At long last, though, our new lender came through, and we ended up owning a house that legitimized us as an Oakwood School family. Did the gatekeeper eat crow when we finally signed on the dotted line and met Two Men & a Truck on Greenbriar Trail? I doubt that; empathy wouldn’t be his style.

But real crows were vaunting in the trees on our wooded lot as the snow floated down seemingly from places as far away as Madrid. Though I loved new additions to my old haunts – the footbridge to Apple Acres, for example – I wished that neighborhoods were as reversible as they are transformable. But as Thomas Wolfe writes, "You can't go back home … to the old forms and systems of things which once seemed everlasting but which are changing all the time.”

But I’m not so old yet that nothing remains.

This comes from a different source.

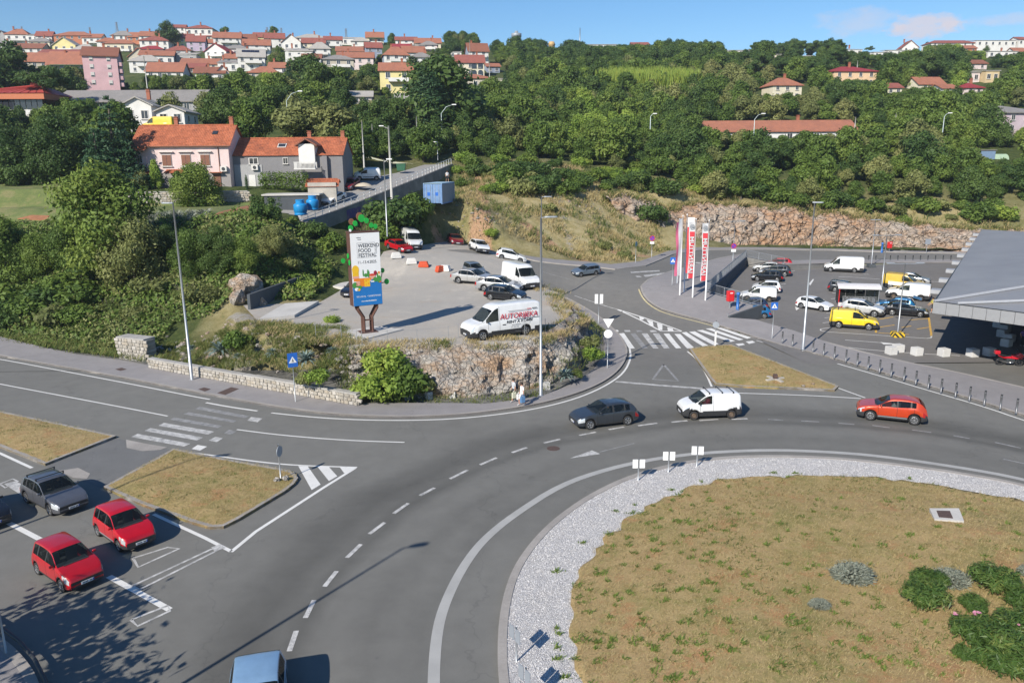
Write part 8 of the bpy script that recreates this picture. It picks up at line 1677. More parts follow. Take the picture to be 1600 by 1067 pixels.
 for fx,sc in((.22,1.3),(.5,.7)):q_=link('window',WIN,g_);q_.location=(-hw2+W2*fx,-.02,he-.8);q_.scale=(sc,1,.7)
 xd=-hw2+W2*.70;dm=MB();dm.box((xd,.9,he+.2),(2.4,3.4,2.9));dz=dm.build('dormer',MATS['render_white'],g_)
 q_=roof_mesh('gs',2.6,3.6,.8,.35).build('dormer_roof',MATS['tiles_brown'],dz);q_.location=(xd,.9,he+1.72)
 b_=empty('balcony',(xd-.1,-1.5,he-2.0),0);b_.parent=g_;m=MB();m.box((0,0,0),(3.2,1.6,.16));m.build('slab',MATS['render_white'],b_);m=MB()
 for k in range(17):m.box((-1.5+3.0*k/16,-.74,.52),(.09,.06,.88))
 for k in range(6):
  for sg in(1,-1):m.box((sg*1.52,-.7+1.4*k/5,.52),(.06,.09,.88))
 m.box((0,-.74,.98),(3.2,.1,.08));m.build('baluster',MATS['render_white'],b_)
 m=MB();m.box((hw2-2.6,-.3,he*.45),(.75,.7,he*1.05));m.build('chimney_stack',MATS['grey_render'],g_)
 q_=link('door',None)if False else None
 m=MB();m.box((-hw2+3.4,-.1,1.0),(1.0,.1,2.0));m.build('door',MATS['render_white'],g_);m=MB();m.box((-hw2+4.0,-.3,3.1),(.95,.4,.75));m.lathe([(.001,0),(.26,0),(.26,.03)],12,1,Matrix.Translation((-hw2+4.0,-.51,3.1))@Matrix.Rotation(math.pi/2,4,'X'));m.build('air_conditioner',[MATS['win_frame'],MATS['dark_metal']],g_)
 x,y,z=pd(505,300,115.5);s_=empty('outbuilding',(x,y,z-.8),rad(8),'small rough stone outbuilding with a sloping tile roof before the grey house','outbuilding');m=MB();m.box((0,0,.2),(4.0,3,3.9));m.build('wall',MATS['stone'],s_);q_=tiled_roof(4.6,5.2,.8,None,ov=.1);o=q_.build('roof',MATS['clay_tiles'],s_);o.location=(0,1.0,1.75);o.rotation_euler=(rad(4),0,0)
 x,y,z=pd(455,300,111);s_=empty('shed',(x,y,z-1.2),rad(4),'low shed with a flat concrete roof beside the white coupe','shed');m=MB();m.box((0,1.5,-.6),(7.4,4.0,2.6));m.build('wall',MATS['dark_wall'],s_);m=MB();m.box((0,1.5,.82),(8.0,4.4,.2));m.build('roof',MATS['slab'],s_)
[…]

Oakwood School smells the same, if I stand above the media center: the aroma of wet books and recess milk lifts me in a bubble of thought. And I still attune to other such magical echoes, some more powerful than others.

“I used to go to school here,” I told Mrs. Hagman at the first open house in 2015. We’d just begun the long wait for our mortgage. Without a key, we’d drive past our new house and count down the days.

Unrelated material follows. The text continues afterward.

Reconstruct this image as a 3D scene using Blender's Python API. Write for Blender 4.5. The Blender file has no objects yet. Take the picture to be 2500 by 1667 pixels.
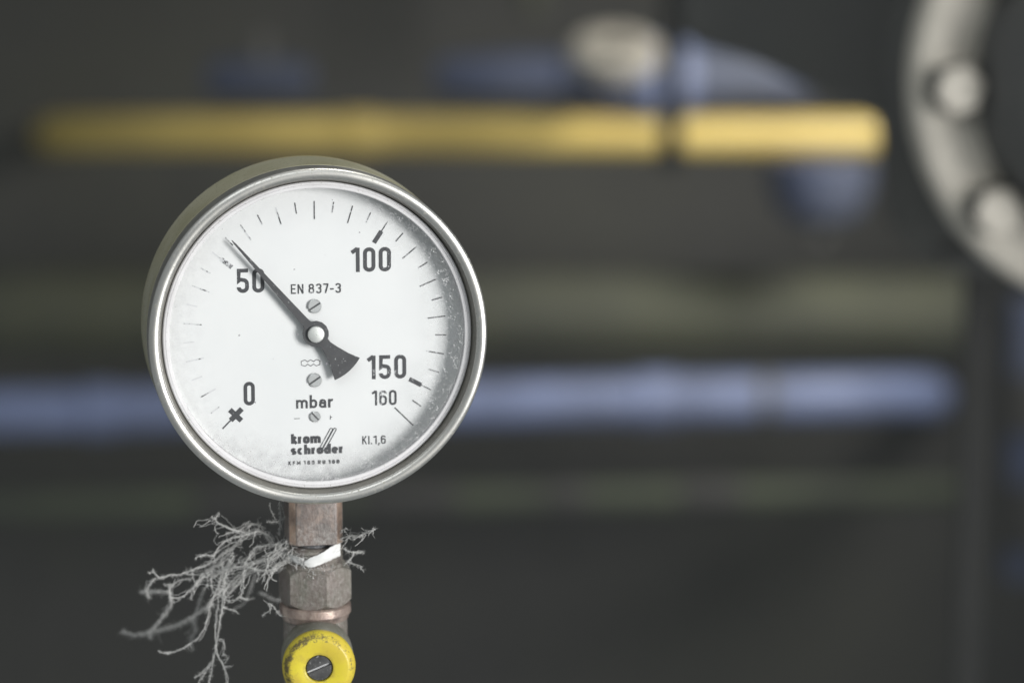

“Well, what’s your name?” she asked.

“Laura Baker,” I told her.

“Well, I had a Laura Baker in second grade.”

“Well, I had a Mrs. Lechnir in second grade.”

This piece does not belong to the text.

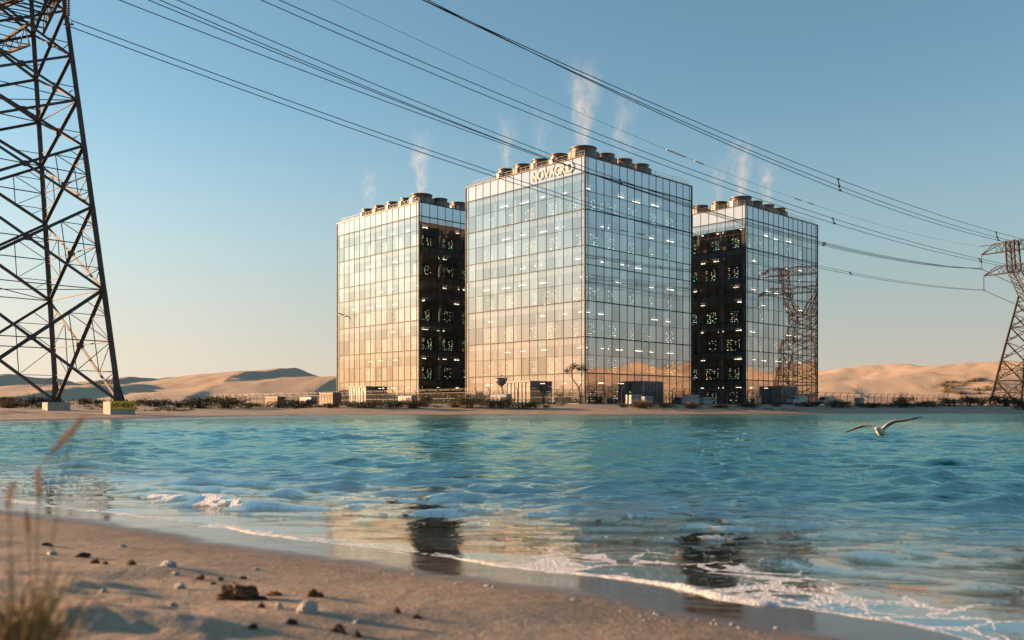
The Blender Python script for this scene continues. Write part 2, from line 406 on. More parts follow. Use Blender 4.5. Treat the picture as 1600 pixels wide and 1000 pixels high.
# ------------------------------------------------------------------ sea
CREST = poly_world([(150, 764), (205, 771), (260, 777), (330, 782), (400, 788), (470, 791), (560, 794), (650, 800)])
def wave_sum(X, Y, spacing):
    r = np.random.default_rng(5); Z = np.zeros(X.shape)
    for k in range(110):
        lam = math.exp(r.uniform(math.log(.24), math.log(1.45))); th = r.normal(0, .40)-math.radians(97)
        kk = 2*PI/lam; A = .0265*(lam**-.32)/kk
        ph = r.uniform(0, 2*PI); sl = np.clip((lam/spacing-3.0)/3.0, 0, 1)
        g = kk*(X*math.cos(th)+Y*math.sin(th))+ph
        Z += sl*A*(2*((np.sin(g)+1)/2)**1.6-.89)
    Z = Z*(1+.35*np.clip(fbm(X/9, Y/6, 2, 77)*2, -1, 1))
    return Z+.5*np.maximum(Z, 0)**2/.06
def sea(X, Y, spacing):
    gz, s1, s2 = height(X, Y); d1 = np.maximum(-s1, 0)
    amp = np.clip(.12+.42*d1, 0, 1)*np.clip(.25-s2/12, .12, 1)*np.clip(.62+.38*d1/14, 0, 1)
    Z = wave_sum(X, Y, spacing)*amp
    # the small wave about to break and a lower swell behind and beside it
    c = -sdist(X, Y, CREST); along = np.zeros(X.shape)
    px = X/np.maximum(Y, .1)*F+CX
    wobc = c+.06*fbm(X/.7, Y/.7, 3, 51)
    def roll(w, f, b): return np.where(w > 0, np.exp(-(w/f)**2), np.exp(-(w/b)**2))
    lim = sstep(px, 170, 260)*sstep(560-px, 0, 170)*(np.abs(c) < 2.2)
    Z = Z+lim*.045*(1+.6*fbm(X/.8, Y/.8, 2, 53))*roll(wobc, .10, .45)-lim*.02*np.exp(-((wobc-.35)/.25)**2)
    c2 = s1+1.05+.25*fbm(X/2.2, Y/2.2, 2, 61)
    Z = Z+.020*roll(c2, .10, .30)*sstep(px, 1050, 1350)*(d1 < 3)
    c3 = s1+2.6+.4*fbm(X/3, Y/3, 2, 65); Z = Z+.022*roll(c3, .25, .5)*sstep(px, 600, 900)
    c4 = s1+6.5+.9*fbm(X/4, Y/4, 2, 67); Z = Z+.085*roll(c4, .5, .8)*(.35+.65*sstep(px, 900, 1300))
    # foam: the breaking front, the lace left behind it by the shore and the sheet at the lip
    jag = fbm(X/.16, Y/.16, 4, 81)
    brk = .78*lim*sstep(px, 200, 245)*np.exp(-((wobc-.06+.14*jag)/(.07+.10*sstep(px, 285, 320)*sstep(400-px, 0, 30)))**2)*np.clip(.90+1.1*jag, .2, 1.2)*np.clip(.15+sstep(px, 290, 315)*sstep(392-px, 0, 25)*1.1+.7*sstep(240-np.abs(px-235)*4, 0, 200), 0, 1)
    near = sstep((1.0+.35*sstep(1350-px, 0, 200))-d1, 0, .9)*sstep(px, 780, 880)*(.66+.14*sstep(px, 1000, 1150)*sstep(1500-px, 0, 200))*np.clip(.62+1.2*fbm(X/.8, Y/.6, 3, 71), 0, 1.1)
    lip = sstep(.16-d1, 0, .16)*.9
    foam = np.clip(np.maximum(np.maximum(brk*1.25, near), lip), 0, 1.2)*(s1 < .2)
    return Z, np.maximum(Z-gz, 0), foam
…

“That’s me,” she said. I stood still, staring into my old life.

Thirty-one years had passed us by; she’d traded in her old name for a new one but she was still blonde, clear-eyed, and bewitching. In 1985, I was her student, and now I was a mother to five children, four of whom would attend Oakwood School. One waits for familiarity and celebrates upon finding it. Of all my teachers, my favorite remained.

During that first return year to Oakwood, as the Oshkosh Area School District surveilled our movement, I felt, at times, as if I were wearing a GPS tracking bracelet. The authorities had not yet determined my family and I were worthy of their most prized school, and they were ready, without a moment’s notice, to yank us loose, like a barb in their side. The former Mrs. Lechnir (turned Mrs. Hagman) was my single link between then and now – between insider and outsider status, between belonging and waiting to belong.

“Hello, Fabulous Fern,” she’d sing whenever we’d pass by her classroom. That top-dog administrator didn’t own Oakwood School any more than I did.

And now, here we are, at the tail end of Mrs. Hagman’s 33-year career at Oakwood Elementary School. She will retire in June to a much deserved second happiness. My son, Francis – Frank, Frankie, Franco – is in her classroom on the northeast corner of the old wing. Cut a diagonal across the library, and that’s where we began.

“Tell me about yourself,” I say to Frank.

“I’m dangerous,” he says, giggling. “I like sour stuff. Putty. I laugh a lot. I like my friends, recess, math, and the 10-minute break.”

After much digging this morning, I found a writing assignment of mine from 1986, May of my second-grade year with Mrs. Lechnir. Over the picture of an ice-cream sundae, I wrote, “I don’t like sundaes very much, but I do like flavored ice cream with orange, strawberry, and grape.” Are we so simple at that age? That’s not the way I remember it.

I volunteer in Mrs. Hagman’s classroom to read with kiddos. Mrs. Hagman sings her lessons, plays air guitar on her leg, and still struts her stuff in heels, her voice like the soundboard on a harp’s wing. Her first name, which I was never allowed to use as a child, is Terri as in the Terrifically-Tremendously-Talented-and-Tender-hearted Terri. Those words and infinite more.